45 m²: Projeto de renovação de antigo apartamento de 1850 no centro histórico de Madrid.
Arquitetos: P+S Estudio de Arquitectura; Fotografias: Imagen Subliminal
O cliente queria configurar um novo espaço que abrigasse um quarto, um WC, uma cozinha, um pequeno armazém, e, se possível, um espaço extra para usos diversos. A proposta não deveria subdividir os demais os ambientes, além de aproveitar a orientação sul da varanda, iluminando todos os espaços.
Desta forma, a casa é apresentada como um múltiplo de si mesma, e procura multiplicar as possibilidades de apropriação num ambiente espacial reduzido. O “Apartamento Múltiplo”, assim foi batizado, refere-se à necessária indeterminação de ocupação que entendemos que a habitação contemporânea deve possuir. Neste modelo, a adaptabilidade e flexibilidade dos espaços desempenham um papel fundamental para permitir o acréscimo de áreas de uso, sem necessariamente aumentar a área.
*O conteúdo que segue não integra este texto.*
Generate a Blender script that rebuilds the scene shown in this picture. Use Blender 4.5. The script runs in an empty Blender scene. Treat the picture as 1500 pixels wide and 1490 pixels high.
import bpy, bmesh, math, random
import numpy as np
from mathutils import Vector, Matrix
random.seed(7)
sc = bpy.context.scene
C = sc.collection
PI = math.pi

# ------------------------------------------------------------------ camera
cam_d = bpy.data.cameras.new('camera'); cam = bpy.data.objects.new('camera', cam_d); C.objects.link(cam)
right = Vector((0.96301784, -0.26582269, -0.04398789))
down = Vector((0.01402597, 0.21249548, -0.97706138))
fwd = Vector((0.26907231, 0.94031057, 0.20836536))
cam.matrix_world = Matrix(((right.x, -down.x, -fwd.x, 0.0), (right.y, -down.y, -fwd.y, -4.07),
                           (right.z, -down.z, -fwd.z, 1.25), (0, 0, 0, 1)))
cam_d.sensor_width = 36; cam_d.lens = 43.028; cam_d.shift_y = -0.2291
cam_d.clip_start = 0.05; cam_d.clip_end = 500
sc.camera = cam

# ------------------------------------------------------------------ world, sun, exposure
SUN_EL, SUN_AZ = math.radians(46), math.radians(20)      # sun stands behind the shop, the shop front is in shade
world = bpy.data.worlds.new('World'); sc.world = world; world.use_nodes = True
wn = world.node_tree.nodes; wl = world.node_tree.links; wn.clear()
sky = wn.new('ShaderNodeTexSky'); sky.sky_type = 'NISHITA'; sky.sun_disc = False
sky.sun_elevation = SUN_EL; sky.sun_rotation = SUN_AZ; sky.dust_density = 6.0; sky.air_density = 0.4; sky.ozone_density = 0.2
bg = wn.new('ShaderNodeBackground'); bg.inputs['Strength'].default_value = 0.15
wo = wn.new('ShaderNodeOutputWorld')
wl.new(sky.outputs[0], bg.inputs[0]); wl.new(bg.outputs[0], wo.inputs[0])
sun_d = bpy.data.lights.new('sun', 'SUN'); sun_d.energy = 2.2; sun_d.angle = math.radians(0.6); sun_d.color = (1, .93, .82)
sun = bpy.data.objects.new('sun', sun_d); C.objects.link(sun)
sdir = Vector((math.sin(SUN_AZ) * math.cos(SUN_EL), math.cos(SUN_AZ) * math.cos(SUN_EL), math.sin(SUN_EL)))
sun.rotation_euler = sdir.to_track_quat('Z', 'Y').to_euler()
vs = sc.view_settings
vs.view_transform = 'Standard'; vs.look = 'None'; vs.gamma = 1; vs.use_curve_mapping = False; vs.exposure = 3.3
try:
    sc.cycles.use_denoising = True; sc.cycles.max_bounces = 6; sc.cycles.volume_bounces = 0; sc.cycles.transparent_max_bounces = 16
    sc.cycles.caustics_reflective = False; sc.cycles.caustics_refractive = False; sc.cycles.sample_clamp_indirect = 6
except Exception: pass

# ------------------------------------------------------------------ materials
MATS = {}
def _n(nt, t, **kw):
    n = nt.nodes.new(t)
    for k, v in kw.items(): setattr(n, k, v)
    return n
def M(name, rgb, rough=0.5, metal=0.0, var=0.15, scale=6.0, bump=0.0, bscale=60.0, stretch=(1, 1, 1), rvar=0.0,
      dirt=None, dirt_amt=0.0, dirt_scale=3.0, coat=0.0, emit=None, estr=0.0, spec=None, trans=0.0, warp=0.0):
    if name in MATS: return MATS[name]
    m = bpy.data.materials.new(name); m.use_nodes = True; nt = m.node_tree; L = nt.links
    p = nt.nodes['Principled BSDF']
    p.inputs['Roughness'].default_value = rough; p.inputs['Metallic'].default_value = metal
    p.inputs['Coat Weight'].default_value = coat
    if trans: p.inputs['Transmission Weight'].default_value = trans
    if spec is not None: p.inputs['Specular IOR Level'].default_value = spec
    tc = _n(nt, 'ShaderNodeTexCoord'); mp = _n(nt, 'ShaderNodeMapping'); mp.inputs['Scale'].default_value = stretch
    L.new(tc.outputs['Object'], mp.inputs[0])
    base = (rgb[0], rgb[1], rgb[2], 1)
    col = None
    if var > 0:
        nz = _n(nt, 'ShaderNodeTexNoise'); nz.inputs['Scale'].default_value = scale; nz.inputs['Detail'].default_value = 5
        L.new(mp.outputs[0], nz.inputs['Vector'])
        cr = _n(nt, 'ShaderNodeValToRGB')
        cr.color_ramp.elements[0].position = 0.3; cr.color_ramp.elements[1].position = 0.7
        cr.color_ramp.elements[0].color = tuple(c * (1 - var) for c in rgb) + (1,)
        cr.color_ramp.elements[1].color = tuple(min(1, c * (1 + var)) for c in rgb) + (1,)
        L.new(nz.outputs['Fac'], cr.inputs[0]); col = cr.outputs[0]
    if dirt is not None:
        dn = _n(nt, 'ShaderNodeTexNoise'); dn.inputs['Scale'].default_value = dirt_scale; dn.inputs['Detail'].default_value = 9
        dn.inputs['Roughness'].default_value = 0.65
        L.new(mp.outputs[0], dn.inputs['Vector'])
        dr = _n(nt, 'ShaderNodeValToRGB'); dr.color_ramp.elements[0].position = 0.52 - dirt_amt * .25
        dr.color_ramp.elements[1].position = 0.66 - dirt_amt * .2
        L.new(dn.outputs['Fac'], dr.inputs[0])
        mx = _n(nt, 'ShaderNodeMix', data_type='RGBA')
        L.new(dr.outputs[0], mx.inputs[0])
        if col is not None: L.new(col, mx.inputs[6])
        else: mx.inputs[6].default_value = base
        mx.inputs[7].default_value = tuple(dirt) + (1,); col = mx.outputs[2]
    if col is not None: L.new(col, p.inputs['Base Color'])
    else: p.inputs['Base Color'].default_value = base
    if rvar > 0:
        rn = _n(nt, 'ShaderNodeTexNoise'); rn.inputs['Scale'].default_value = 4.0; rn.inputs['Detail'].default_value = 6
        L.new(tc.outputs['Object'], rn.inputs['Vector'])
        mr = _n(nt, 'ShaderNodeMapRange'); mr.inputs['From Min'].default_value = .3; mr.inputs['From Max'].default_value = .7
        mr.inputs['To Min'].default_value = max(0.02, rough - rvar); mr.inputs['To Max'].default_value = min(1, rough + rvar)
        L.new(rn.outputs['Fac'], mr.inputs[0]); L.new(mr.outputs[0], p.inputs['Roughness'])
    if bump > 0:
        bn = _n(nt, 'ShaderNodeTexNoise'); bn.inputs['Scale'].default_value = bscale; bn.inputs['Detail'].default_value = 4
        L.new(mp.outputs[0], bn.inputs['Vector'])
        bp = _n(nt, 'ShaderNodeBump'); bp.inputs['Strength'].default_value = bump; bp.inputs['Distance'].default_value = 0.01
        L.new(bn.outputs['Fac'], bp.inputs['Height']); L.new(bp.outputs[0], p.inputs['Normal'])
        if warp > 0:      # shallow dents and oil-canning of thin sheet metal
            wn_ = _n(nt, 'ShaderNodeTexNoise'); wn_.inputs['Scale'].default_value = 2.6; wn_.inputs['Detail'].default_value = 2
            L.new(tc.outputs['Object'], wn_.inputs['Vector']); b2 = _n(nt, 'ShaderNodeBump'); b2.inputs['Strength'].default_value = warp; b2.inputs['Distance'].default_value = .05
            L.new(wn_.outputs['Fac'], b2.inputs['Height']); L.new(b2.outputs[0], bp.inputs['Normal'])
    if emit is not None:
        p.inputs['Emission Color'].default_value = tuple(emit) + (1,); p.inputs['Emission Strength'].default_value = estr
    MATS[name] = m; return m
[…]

Neste sentido, o primeiro passo foi refletir como seria possível crescer e multiplicar os usos, numa casa que só permitia 35 m² de área útil. Consequentemente, a variável tempo (temporalidade de uso) estabeleceu uma primeira pista, e um primeiro recurso de ação, como estratégia de intervenção. Assim, os arquitetos assumiram a necessidade de não determinar áreas de uso estático nos espaços, que permitiam uma transformação durante o uso diário.
O projeto reconfigurou a organização original, deixando apenas o perímetro estrutural como base, estabelecendo assim uma nova configuração espacial: a partir da definição de um eixo húmido, que contém a cozinha e WC, articulado por uma área de acesso à unidade, que funciona como um hall.
O setor da sala de jantar foi articulado com o quarto, por meio de dois painéis móveis, que permitem adicionar ou subtrair metros a cada uma destas duas áreas. Desta forma, é possível unir toda a planta do apartamento, conforme os usos que o seu morador deseja definir e permitindo, assim, a criação de novos espaços, novas relações visuais e circulações, que podem aparecer no uso diário do espaço.
Por sua vez, as divisórias móveis são articuladas por uma prateleira do armário, que funciona como uma peça intermediária entre a sala de jantar e o quarto. Este último é proposto como um ambiente flexível, com o desenho de uma cama dobrável, que permite que o quarto se transforme numa área de trabalho, um espaço de lazer ou comunique totalmente com a sala.
O ambiente projeta-se, portanto, como um espaço indeterminado, onde o movimento dos painéis, com o aparecimento ou desaparecimento da cama, dá lugar ao acaso, à flexibilidade e à transformação dos usos.
A estratégia da materialidade consistiu em minimizar a quantidade de elementos utilizados, de forma que o material contribuísse para unificar a configuração espacial e, assim, reduzir os recursos utilizados na obra. Desta forma, define-se um material principal, a madeira de pinho de abeto, utilizada no piso e móveis, tanto na cozinha, no WC, na cama dobrável, nas estantes, bem como na caixilharia das novas janelas; estabelecendo dessa forma uma expressão contínua entre todos os elementos espaciais.
Ao mesmo tempo, opta-se pelo uso de microcimento cinza para as áreas molhadas do WC e da cozinha, reduzindo as emendas e facilitando a futura manutenção.
O policarbonato utilizado nas divisórias móveis, procura propor um novo modo de vislumbrar, unir, dividir e iluminar a área mais profunda do apartamento, compromisso da uma operação subtil e económica.
Por fim, era importante valorizar os elementos que poderiam contar a história do local, datado de 1850. Para tal, optou-se por retirar os revestimentos da parede principal, para que a estrutura original em madeira e tijolo ficassem aparentes, com todas as imperfeições naturais do tempo. Por sua vez, preservou-se a carpintaria original das janelas principais, bem como das portas internas, expondo o pinho original, os seus veios e toda a pátina ao longo dos anos.